Thursday, June 19, 2008

Patents can be patented:

Patent prosecution is a multi-billion dollar a year industry in the United States, with much of the income (at least based on the fees I have paid over the years) due to patent claims drafting and patent claim modification during patent examination. Patent prosecutors are manufacturers of patent claims (and indeed can be sued for selling a defective product). Patent prosecutors use technology tools to manufacture and optimize their product (patent prosecution would shut down in the United States without computers). And like other industries with manufacturers, there are always improvements to be made, i.e., there should be new and better ways to draft patent claims. Let's ignore requirements 102, 103 and 112 of the 35 USC on patenting, and find out whether new patent claims drafting methods can be patented. A priori, I offer that at least three important precedents support the affirmative:
a) Baker v.

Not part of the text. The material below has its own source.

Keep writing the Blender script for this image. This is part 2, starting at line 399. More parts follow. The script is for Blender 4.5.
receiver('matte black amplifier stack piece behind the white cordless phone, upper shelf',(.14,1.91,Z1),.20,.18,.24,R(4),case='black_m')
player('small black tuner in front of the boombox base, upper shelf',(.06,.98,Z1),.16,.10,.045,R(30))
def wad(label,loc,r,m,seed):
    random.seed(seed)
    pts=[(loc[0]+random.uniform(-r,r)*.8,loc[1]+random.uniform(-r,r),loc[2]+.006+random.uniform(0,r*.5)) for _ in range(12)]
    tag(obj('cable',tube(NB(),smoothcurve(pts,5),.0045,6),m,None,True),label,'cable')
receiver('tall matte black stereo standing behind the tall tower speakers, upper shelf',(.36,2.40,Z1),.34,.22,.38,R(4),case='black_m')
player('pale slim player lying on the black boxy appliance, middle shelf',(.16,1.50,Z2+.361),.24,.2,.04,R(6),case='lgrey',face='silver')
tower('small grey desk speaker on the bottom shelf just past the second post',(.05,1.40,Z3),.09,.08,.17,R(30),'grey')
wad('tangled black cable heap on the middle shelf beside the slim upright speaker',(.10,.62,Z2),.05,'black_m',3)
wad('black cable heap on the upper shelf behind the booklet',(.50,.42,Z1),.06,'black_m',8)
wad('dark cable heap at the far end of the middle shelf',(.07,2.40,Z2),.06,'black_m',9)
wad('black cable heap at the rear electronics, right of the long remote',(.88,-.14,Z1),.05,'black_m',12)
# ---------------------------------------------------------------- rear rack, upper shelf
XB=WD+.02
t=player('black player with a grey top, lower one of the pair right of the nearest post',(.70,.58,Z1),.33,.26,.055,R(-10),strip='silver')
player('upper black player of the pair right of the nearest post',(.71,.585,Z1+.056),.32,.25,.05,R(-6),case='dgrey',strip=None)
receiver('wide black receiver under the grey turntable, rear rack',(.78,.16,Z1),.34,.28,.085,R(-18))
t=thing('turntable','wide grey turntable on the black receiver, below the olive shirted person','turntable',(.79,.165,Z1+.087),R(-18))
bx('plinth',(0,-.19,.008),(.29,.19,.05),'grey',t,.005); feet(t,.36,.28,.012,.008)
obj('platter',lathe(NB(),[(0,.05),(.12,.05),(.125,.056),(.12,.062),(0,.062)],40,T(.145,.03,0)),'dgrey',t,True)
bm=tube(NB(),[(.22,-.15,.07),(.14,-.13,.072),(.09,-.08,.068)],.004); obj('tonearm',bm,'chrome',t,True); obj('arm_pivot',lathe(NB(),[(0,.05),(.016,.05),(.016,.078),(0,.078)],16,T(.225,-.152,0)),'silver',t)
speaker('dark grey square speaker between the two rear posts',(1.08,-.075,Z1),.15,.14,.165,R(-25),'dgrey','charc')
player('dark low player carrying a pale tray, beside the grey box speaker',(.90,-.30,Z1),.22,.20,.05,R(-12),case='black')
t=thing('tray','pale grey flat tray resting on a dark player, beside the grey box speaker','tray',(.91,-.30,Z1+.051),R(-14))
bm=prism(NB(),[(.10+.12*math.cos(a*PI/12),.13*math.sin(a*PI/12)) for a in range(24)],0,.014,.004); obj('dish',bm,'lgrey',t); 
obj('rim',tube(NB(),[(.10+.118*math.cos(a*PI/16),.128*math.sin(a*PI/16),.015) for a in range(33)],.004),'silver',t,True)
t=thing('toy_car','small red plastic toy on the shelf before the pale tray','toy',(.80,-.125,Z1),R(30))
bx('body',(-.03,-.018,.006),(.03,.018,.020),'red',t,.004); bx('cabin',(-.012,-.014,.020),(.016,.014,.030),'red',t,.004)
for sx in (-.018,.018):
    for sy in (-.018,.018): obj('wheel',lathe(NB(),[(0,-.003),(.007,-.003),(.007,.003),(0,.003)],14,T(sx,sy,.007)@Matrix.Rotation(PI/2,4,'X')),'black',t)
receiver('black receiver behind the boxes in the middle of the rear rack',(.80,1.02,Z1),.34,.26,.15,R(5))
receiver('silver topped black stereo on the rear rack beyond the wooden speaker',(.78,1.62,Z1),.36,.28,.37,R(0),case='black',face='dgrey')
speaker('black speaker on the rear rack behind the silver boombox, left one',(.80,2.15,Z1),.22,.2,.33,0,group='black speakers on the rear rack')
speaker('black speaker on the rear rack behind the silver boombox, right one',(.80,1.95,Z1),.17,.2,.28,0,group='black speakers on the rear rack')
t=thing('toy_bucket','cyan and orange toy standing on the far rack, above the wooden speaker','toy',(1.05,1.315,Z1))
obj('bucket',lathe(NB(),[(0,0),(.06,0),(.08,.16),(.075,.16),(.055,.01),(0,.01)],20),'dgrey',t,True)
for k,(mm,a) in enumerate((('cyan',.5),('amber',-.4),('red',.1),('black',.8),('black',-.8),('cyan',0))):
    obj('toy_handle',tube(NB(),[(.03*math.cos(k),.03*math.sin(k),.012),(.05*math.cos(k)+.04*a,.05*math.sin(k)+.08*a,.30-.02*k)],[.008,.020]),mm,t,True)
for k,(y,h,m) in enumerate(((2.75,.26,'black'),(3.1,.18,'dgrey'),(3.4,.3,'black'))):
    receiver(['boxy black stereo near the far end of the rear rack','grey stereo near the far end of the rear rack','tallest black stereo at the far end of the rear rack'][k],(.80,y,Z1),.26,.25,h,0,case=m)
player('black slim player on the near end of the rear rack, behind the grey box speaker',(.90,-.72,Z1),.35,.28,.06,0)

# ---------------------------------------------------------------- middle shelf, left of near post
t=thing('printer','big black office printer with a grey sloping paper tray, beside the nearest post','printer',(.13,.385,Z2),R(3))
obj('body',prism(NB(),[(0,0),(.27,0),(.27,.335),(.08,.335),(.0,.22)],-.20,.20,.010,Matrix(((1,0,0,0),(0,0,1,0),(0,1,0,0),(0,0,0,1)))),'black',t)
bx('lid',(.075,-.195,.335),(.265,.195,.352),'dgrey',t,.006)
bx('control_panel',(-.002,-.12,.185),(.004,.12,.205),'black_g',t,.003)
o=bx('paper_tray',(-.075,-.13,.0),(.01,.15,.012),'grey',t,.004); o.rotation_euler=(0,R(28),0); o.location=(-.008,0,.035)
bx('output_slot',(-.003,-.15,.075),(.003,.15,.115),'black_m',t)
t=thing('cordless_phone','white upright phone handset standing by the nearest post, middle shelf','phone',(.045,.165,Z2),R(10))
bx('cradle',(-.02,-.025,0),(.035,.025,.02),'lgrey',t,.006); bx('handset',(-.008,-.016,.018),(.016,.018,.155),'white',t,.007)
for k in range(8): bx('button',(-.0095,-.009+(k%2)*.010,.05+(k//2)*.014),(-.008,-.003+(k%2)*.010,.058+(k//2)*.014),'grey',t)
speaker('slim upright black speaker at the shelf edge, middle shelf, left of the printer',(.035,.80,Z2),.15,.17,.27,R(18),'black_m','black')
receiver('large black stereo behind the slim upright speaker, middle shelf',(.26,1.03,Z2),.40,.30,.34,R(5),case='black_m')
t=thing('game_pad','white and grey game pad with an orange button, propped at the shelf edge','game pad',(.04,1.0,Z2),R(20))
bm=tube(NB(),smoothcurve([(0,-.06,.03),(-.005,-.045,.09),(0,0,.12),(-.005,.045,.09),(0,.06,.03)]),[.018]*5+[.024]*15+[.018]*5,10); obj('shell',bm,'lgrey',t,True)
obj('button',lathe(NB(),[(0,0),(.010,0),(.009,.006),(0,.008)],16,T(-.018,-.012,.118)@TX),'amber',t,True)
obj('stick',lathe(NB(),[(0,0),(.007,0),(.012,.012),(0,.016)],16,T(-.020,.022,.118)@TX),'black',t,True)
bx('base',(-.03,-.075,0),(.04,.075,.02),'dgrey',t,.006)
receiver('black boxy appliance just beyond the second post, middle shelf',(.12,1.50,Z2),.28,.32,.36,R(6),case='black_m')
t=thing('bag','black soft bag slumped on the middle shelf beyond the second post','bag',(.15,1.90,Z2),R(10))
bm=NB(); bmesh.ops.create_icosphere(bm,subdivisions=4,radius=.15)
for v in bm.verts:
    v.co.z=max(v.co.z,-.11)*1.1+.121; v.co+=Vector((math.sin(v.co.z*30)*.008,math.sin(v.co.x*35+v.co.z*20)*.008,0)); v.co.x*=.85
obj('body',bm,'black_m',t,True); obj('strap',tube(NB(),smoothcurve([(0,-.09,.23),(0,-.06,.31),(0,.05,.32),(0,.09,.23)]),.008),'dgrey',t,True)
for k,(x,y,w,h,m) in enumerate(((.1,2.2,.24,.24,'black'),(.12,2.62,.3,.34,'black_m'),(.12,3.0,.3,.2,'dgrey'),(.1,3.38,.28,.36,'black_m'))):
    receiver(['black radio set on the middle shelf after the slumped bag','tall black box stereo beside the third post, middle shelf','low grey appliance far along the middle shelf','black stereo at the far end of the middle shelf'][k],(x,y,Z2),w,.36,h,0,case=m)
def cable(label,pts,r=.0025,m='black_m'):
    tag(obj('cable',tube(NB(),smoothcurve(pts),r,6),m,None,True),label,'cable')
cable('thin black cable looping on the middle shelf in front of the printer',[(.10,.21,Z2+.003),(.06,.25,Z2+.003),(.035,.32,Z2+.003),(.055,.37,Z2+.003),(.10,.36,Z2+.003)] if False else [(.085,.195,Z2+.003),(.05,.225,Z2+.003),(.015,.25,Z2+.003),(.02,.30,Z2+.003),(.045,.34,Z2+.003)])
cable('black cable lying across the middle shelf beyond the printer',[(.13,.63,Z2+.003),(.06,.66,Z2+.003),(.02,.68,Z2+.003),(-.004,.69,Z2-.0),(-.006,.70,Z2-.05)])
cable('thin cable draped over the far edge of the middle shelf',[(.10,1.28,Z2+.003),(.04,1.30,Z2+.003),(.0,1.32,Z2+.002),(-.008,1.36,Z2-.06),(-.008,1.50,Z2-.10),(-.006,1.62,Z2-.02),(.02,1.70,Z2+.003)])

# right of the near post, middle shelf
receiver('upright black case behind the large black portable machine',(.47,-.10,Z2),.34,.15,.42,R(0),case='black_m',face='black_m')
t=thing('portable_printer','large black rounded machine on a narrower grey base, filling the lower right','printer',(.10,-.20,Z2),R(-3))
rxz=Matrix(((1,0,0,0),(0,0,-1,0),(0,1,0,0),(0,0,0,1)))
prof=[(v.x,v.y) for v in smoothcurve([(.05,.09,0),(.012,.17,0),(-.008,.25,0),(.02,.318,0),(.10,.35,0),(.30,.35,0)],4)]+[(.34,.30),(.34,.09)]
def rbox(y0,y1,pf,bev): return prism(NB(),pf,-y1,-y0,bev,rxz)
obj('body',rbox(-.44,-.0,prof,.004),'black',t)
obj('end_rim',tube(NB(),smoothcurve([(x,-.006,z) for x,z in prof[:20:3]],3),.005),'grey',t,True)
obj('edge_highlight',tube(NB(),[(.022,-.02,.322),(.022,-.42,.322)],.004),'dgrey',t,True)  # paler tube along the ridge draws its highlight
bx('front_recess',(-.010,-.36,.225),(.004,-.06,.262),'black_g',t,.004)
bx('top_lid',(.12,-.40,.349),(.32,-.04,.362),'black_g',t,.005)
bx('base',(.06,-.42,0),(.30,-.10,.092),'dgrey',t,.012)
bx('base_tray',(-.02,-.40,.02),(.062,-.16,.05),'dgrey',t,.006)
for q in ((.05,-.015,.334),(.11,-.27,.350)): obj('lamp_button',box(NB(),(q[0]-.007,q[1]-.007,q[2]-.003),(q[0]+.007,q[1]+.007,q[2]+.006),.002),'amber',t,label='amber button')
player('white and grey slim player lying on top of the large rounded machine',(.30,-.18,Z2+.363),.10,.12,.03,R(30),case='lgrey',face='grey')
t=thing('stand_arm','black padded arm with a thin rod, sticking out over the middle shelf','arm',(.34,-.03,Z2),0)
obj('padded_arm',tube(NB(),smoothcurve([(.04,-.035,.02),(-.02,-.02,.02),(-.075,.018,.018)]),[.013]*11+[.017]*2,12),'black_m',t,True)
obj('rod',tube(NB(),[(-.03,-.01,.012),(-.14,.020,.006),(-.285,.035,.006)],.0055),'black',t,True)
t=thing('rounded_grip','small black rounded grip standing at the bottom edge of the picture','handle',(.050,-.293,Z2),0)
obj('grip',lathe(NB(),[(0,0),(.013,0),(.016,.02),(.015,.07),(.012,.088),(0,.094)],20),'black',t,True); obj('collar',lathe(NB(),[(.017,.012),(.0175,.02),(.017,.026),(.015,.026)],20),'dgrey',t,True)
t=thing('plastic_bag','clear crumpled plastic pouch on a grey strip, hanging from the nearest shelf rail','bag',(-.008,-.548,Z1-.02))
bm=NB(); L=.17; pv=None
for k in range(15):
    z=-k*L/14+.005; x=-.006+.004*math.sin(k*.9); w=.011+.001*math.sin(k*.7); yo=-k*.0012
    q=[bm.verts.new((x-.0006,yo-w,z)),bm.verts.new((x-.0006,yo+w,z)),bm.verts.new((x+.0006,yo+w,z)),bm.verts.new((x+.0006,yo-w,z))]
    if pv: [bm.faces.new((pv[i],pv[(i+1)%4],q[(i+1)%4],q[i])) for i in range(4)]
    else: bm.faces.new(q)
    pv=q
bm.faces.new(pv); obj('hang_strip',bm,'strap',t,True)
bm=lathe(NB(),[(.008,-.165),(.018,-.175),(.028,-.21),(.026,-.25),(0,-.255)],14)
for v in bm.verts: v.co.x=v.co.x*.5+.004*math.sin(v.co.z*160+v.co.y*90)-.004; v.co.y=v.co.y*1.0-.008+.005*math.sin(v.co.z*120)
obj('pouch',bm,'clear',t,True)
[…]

Selden - if I can patent methods of structured prespective drawing with paper and pencil, I should be able to patent methods of structured claim drafting with paper and pencil; b) State Street - patent claim drafting is a VERY VERY concrete, tangible and useful business method for manufacturing VERY VERY concrete, tangible and useful patent claims and specification, if such methods earn law firms billions of dollars a year; and c) Lundgren - patent claim drafting methods are, well, METHODS of 35 USC 101 that rely on various degrees of technology to implement, technology now optimal to claim.
With many areas of technology having tens of thousands of new patent applications each year, licensing a new claim drafting method for, say, $1000/patent could be quite lucrative. And given increasing PTO fees for patent claims, there could be good such demand.